#### Material for the task
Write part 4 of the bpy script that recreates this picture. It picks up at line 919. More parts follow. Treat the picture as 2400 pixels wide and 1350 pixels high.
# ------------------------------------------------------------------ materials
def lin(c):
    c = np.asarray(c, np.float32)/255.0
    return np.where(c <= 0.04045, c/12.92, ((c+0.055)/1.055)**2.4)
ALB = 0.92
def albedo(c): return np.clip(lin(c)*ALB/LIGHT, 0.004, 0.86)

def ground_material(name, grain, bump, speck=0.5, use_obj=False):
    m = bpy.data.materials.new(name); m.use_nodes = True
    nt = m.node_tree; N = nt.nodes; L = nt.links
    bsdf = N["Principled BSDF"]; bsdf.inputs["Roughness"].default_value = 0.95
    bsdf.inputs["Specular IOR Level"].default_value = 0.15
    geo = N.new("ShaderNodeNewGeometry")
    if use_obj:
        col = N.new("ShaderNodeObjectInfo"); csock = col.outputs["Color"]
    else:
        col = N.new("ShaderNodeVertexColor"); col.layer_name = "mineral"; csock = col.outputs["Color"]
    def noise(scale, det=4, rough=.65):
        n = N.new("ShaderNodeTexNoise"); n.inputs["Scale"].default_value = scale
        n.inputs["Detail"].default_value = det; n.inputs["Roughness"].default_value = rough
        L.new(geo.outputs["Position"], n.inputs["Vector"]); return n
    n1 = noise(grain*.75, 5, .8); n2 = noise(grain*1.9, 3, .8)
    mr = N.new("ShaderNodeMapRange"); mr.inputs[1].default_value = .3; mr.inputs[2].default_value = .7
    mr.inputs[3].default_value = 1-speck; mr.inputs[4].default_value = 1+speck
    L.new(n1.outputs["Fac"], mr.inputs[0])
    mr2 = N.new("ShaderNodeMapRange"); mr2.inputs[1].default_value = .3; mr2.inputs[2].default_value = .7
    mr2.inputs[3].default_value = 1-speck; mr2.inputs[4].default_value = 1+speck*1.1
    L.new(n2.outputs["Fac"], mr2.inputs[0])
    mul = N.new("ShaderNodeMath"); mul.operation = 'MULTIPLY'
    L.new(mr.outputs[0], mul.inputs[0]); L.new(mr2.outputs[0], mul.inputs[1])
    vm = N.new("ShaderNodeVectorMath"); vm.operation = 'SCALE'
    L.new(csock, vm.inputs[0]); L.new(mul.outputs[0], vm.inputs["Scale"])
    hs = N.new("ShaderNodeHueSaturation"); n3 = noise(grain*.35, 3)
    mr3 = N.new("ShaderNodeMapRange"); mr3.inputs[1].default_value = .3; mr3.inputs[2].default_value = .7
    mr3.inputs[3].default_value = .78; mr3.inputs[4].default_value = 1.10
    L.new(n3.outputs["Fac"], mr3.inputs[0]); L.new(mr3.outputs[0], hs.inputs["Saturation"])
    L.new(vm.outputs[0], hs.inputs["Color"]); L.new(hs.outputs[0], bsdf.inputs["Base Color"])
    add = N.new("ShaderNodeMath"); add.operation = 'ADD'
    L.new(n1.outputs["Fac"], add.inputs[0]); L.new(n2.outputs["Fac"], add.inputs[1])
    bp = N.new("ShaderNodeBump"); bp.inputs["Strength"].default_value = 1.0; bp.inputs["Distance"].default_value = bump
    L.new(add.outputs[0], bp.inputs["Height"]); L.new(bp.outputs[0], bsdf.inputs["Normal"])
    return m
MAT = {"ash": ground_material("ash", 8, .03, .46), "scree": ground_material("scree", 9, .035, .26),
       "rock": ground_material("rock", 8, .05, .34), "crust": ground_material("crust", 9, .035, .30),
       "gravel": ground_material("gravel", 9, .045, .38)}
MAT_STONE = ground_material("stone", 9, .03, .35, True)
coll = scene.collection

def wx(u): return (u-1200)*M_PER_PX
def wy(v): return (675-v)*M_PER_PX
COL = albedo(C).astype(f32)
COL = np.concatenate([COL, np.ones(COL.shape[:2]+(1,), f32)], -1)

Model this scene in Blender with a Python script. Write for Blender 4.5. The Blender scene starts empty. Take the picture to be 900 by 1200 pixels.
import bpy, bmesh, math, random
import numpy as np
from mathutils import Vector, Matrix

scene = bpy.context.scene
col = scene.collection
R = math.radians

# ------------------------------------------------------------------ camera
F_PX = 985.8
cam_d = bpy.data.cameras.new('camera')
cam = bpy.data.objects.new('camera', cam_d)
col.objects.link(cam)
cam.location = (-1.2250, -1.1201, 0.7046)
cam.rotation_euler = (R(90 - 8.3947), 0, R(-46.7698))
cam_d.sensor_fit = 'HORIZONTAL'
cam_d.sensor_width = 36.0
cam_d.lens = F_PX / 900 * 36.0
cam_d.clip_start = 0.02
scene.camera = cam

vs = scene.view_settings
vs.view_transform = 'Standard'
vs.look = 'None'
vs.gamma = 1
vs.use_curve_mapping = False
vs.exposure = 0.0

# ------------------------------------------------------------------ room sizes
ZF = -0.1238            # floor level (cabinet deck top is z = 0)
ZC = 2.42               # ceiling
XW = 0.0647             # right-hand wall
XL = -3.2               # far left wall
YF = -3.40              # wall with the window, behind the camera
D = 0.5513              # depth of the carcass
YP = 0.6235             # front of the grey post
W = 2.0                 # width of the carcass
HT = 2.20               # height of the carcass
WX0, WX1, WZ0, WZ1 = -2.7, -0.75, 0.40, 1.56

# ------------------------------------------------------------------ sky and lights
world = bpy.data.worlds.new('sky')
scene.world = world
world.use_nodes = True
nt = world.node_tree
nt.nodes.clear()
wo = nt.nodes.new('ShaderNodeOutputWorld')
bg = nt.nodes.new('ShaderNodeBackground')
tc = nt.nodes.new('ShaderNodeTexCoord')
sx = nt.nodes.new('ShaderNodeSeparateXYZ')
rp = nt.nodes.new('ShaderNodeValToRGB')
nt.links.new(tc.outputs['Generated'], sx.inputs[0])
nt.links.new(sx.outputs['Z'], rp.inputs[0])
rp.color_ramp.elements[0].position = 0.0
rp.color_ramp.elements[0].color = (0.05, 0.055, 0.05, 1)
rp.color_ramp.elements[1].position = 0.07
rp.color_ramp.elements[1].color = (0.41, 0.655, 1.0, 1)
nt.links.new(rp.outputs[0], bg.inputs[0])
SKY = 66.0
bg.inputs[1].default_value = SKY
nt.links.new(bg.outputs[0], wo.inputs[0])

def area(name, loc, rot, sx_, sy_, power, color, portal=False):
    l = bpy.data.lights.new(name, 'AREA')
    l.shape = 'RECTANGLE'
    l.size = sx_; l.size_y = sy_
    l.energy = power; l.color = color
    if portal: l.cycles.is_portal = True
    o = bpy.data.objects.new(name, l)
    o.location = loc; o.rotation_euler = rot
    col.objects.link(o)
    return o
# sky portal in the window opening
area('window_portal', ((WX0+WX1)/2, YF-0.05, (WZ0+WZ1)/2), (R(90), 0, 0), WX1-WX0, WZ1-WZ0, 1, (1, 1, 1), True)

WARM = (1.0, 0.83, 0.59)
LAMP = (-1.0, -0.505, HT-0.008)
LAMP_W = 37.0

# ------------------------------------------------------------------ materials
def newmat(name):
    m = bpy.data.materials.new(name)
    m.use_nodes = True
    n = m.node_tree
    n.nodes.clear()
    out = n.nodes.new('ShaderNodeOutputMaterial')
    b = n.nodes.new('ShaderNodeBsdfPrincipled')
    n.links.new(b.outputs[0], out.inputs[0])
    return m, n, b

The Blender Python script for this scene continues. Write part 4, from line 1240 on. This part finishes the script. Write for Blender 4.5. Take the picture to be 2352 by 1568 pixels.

#### Set task
Each record above must be given again exactly.

#### Task answer
Write part 4 of the bpy script that recreates this picture. It picks up at line 919. More parts follow. Treat the picture as 2400 pixels wide and 1350 pixels high.
# ------------------------------------------------------------------ materials
def lin(c):
    c = np.asarray(c, np.float32)/255.0
    return np.where(c <= 0.04045, c/12.92, ((c+0.055)/1.055)**2.4)
ALB = 0.92
def albedo(c): return np.clip(lin(c)*ALB/LIGHT, 0.004, 0.86)

def ground_material(name, grain, bump, speck=0.5, use_obj=False):
    m = bpy.data.materials.new(name); m.use_nodes = True
    nt = m.node_tree; N = nt.nodes; L = nt.links
    bsdf = N["Principled BSDF"]; bsdf.inputs["Roughness"].default_value = 0.95
    bsdf.inputs["Specular IOR Level"].default_value = 0.15
    geo = N.new("ShaderNodeNewGeometry")
    if use_obj:
        col = N.new("ShaderNodeObjectInfo"); csock = col.outputs["Color"]
    else:
        col = N.new("ShaderNodeVertexColor"); col.layer_name = "mineral"; csock = col.outputs["Color"]
    def noise(scale, det=4, rough=.65):
        n = N.new("ShaderNodeTexNoise"); n.inputs["Scale"].default_value = scale
        n.inputs["Detail"].default_value = det; n.inputs["Roughness"].default_value = rough
        L.new(geo.outputs["Position"], n.inputs["Vector"]); return n
    n1 = noise(grain*.75, 5, .8); n2 = noise(grain*1.9, 3, .8)
    mr = N.new("ShaderNodeMapRange"); mr.inputs[1].default_value = .3; mr.inputs[2].default_value = .7
    mr.inputs[3].default_value = 1-speck; mr.inputs[4].default_value = 1+speck
    L.new(n1.outputs["Fac"], mr.inputs[0])
    mr2 = N.new("ShaderNodeMapRange"); mr2.inputs[1].default_value = .3; mr2.inputs[2].default_value = .7
    mr2.inputs[3].default_value = 1-speck; mr2.inputs[4].default_value = 1+speck*1.1
    L.new(n2.outputs["Fac"], mr2.inputs[0])
    mul = N.new("ShaderNodeMath"); mul.operation = 'MULTIPLY'
    L.new(mr.outputs[0], mul.inputs[0]); L.new(mr2.outputs[0], mul.inputs[1])
    vm = N.new("ShaderNodeVectorMath"); vm.operation = 'SCALE'
    L.new(csock, vm.inputs[0]); L.new(mul.outputs[0], vm.inputs["Scale"])
    hs = N.new("ShaderNodeHueSaturation"); n3 = noise(grain*.35, 3)
    mr3 = N.new("ShaderNodeMapRange"); mr3.inputs[1].default_value = .3; mr3.inputs[2].default_value = .7
    mr3.inputs[3].default_value = .78; mr3.inputs[4].default_value = 1.10
    L.new(n3.outputs["Fac"], mr3.inputs[0]); L.new(mr3.outputs[0], hs.inputs["Saturation"])
    L.new(vm.outputs[0], hs.inputs["Color"]); L.new(hs.outputs[0], bsdf.inputs["Base Color"])
    add = N.new("ShaderNodeMath"); add.operation = 'ADD'
    L.new(n1.outputs["Fac"], add.inputs[0]); L.new(n2.outputs["Fac"], add.inputs[1])
    bp = N.new("ShaderNodeBump"); bp.inputs["Strength"].default_value = 1.0; bp.inputs["Distance"].default_value = bump
    L.new(add.outputs[0], bp.inputs["Height"]); L.new(bp.outputs[0], bsdf.inputs["Normal"])
    return m
MAT = {"ash": ground_material("ash", 8, .03, .46), "scree": ground_material("scree", 9, .035, .26),
       "rock": ground_material("rock", 8, .05, .34), "crust": ground_material("crust", 9, .035, .30),
       "gravel": ground_material("gravel", 9, .045, .38)}
MAT_STONE = ground_material("stone", 9, .03, .35, True)
coll = scene.collection

def wx(u): return (u-1200)*M_PER_PX
def wy(v): return (675-v)*M_PER_PX
COL = albedo(C).astype(f32)
COL = np.concatenate([COL, np.ones(COL.shape[:2]+(1,), f32)], -1)

Model this scene in Blender with a Python script. Write for Blender 4.5. The Blender scene starts empty. Take the picture to be 900 by 1200 pixels.
import bpy, bmesh, math, random
import numpy as np
from mathutils import Vector, Matrix

scene = bpy.context.scene
col = scene.collection
R = math.radians

# ------------------------------------------------------------------ camera
F_PX = 985.8
cam_d = bpy.data.cameras.new('camera')
cam = bpy.data.objects.new('camera', cam_d)
col.objects.link(cam)
cam.location = (-1.2250, -1.1201, 0.7046)
cam.rotation_euler = (R(90 - 8.3947), 0, R(-46.7698))
cam_d.sensor_fit = 'HORIZONTAL'
cam_d.sensor_width = 36.0
cam_d.lens = F_PX / 900 * 36.0
cam_d.clip_start = 0.02
scene.camera = cam

vs = scene.view_settings
vs.view_transform = 'Standard'
vs.look = 'None'
vs.gamma = 1
vs.use_curve_mapping = False
vs.exposure = 0.0

# ------------------------------------------------------------------ room sizes
ZF = -0.1238            # floor level (cabinet deck top is z = 0)
ZC = 2.42               # ceiling
XW = 0.0647             # right-hand wall
XL = -3.2               # far left wall
YF = -3.40              # wall with the window, behind the camera
D = 0.5513              # depth of the carcass
YP = 0.6235             # front of the grey post
W = 2.0                 # width of the carcass
HT = 2.20               # height of the carcass
WX0, WX1, WZ0, WZ1 = -2.7, -0.75, 0.40, 1.56

# ------------------------------------------------------------------ sky and lights
world = bpy.data.worlds.new('sky')
scene.world = world
world.use_nodes = True
nt = world.node_tree
nt.nodes.clear()
wo = nt.nodes.new('ShaderNodeOutputWorld')
bg = nt.nodes.new('ShaderNodeBackground')
tc = nt.nodes.new('ShaderNodeTexCoord')
sx = nt.nodes.new('ShaderNodeSeparateXYZ')
rp = nt.nodes.new('ShaderNodeValToRGB')
nt.links.new(tc.outputs['Generated'], sx.inputs[0])
nt.links.new(sx.outputs['Z'], rp.inputs[0])
rp.color_ramp.elements[0].position = 0.0
rp.color_ramp.elements[0].color = (0.05, 0.055, 0.05, 1)
rp.color_ramp.elements[1].position = 0.07
rp.color_ramp.elements[1].color = (0.41, 0.655, 1.0, 1)
nt.links.new(rp.outputs[0], bg.inputs[0])
SKY = 66.0
bg.inputs[1].default_value = SKY
nt.links.new(bg.outputs[0], wo.inputs[0])

def area(name, loc, rot, sx_, sy_, power, color, portal=False):
    l = bpy.data.lights.new(name, 'AREA')
    l.shape = 'RECTANGLE'
    l.size = sx_; l.size_y = sy_
    l.energy = power; l.color = color
    if portal: l.cycles.is_portal = True
    o = bpy.data.objects.new(name, l)
    o.location = loc; o.rotation_euler = rot
    col.objects.link(o)
    return o
# sky portal in the window opening
area('window_portal', ((WX0+WX1)/2, YF-0.05, (WZ0+WZ1)/2), (R(90), 0, 0), WX1-WX0, WZ1-WZ0, 1, (1, 1, 1), True)

WARM = (1.0, 0.83, 0.59)
LAMP = (-1.0, -0.505, HT-0.008)
LAMP_W = 37.0

# ------------------------------------------------------------------ materials
def newmat(name):
    m = bpy.data.materials.new(name)
    m.use_nodes = True
    n = m.node_tree
    n.nodes.clear()
    out = n.nodes.new('ShaderNodeOutputMaterial')
    b = n.nodes.new('ShaderNodeBsdfPrincipled')
    n.links.new(b.outputs[0], out.inputs[0])
    return m, n, b

The Blender Python script for this scene continues. Write part 4, from line 1240 on. This part finishes the script. Write for Blender 4.5. Take the picture to be 2352 by 1568 pixels.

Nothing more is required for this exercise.